A recent precision measurement in our group of the indium scalar polarizability within the 410 nm $5p_{1/2} \rightarrow 6s_{1/2}$ transition showed excellent agreement with {\em ab initio} atomic theory. We are now completing a measurement of the polarizability within the $6s_{1/2} \rightarrow 6p_{1/2}$ excited-state transition. In our experiment, two external cavity semiconductor diode lasers interact transversely with a collimated indium atomic beam. We tune the 410 nm laser to the $5p_{1/2} \rightarrow 6s_{1/2}$ transition, keeping the laser locked to the exact Stark-shifted resonance frequency.
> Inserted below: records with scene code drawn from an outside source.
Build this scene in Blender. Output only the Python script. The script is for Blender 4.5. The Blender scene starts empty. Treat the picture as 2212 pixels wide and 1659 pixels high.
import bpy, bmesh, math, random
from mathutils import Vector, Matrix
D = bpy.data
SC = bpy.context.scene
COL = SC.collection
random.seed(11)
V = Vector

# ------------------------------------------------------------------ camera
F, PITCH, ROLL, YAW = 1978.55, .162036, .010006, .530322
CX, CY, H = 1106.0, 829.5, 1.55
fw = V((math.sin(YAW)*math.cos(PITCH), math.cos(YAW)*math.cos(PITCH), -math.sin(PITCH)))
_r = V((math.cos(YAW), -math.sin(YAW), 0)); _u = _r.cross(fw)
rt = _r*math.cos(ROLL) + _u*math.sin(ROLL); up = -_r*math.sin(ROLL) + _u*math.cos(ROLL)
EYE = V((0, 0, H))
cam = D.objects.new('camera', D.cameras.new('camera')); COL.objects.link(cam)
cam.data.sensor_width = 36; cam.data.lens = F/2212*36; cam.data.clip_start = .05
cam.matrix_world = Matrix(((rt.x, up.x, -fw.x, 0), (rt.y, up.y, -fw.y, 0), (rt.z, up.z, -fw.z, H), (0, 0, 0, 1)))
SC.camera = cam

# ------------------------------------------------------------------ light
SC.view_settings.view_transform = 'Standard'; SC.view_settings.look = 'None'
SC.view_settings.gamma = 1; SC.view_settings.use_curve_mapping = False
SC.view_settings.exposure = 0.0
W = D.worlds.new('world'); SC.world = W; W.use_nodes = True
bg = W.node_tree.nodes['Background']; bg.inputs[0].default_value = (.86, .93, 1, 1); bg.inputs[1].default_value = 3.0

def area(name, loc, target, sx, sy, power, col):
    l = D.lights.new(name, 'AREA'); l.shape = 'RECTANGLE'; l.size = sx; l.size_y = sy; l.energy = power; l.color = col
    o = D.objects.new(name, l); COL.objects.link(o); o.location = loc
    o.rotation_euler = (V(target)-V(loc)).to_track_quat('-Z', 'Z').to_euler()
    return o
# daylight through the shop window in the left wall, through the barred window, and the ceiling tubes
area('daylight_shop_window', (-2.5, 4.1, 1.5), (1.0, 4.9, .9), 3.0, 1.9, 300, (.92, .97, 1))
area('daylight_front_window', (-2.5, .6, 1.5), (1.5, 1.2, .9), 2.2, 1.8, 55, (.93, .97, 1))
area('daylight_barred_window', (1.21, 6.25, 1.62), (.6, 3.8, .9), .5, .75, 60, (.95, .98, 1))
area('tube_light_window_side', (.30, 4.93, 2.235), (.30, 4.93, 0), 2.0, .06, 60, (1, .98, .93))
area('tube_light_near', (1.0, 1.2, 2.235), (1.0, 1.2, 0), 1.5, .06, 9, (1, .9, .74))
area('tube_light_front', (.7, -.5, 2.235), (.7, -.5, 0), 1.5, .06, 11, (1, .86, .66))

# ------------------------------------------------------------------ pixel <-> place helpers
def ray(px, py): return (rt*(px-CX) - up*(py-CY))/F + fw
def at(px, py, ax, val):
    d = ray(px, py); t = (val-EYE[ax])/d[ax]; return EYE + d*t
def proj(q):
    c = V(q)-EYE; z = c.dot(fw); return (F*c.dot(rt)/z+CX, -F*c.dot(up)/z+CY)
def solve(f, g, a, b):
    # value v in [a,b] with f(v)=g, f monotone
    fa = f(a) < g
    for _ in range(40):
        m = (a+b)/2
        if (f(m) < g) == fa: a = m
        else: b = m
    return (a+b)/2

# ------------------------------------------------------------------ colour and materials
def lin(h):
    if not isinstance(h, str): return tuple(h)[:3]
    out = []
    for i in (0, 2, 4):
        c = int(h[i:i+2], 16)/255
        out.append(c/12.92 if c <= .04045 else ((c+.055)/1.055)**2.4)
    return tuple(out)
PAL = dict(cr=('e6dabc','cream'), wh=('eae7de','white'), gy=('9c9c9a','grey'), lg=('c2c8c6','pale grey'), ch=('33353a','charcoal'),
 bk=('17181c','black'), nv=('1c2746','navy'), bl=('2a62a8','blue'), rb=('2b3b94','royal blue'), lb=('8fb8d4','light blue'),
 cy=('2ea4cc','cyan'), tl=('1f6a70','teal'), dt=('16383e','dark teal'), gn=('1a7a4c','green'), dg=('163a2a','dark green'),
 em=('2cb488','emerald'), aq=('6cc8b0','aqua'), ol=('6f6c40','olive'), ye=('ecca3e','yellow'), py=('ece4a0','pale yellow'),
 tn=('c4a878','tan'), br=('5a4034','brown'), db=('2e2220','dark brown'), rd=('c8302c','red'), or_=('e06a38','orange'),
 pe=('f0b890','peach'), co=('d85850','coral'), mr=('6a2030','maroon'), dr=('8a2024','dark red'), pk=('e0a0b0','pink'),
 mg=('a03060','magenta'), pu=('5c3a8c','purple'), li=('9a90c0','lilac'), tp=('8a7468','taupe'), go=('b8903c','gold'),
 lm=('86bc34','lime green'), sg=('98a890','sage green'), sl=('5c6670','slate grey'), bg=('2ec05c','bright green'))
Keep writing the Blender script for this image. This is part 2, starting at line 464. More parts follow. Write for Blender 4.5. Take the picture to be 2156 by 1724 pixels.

We overlap a 1343 nm infrared laser to reach the $6p_{1/2}$ state. The very small infrared absorption in our atomic beam is detected using two-tone FM spectroscopy. Monitoring the two-step excitation signal in a field-free supplemental vapor cell provides frequency reference and calibration. Precisely calibrated electric fields of 5 - 15 kV/cm produce Stark shifts of order 100 MHz for this excited state. Experimental details, latest results, and comparison to theory will be discussed. In the near future, The same infrared laser will be tuned to 1291 nm to study the scalar and tensor polarizability of the $6p_{3/2}$ excited state providing a distinct test of atomic theory.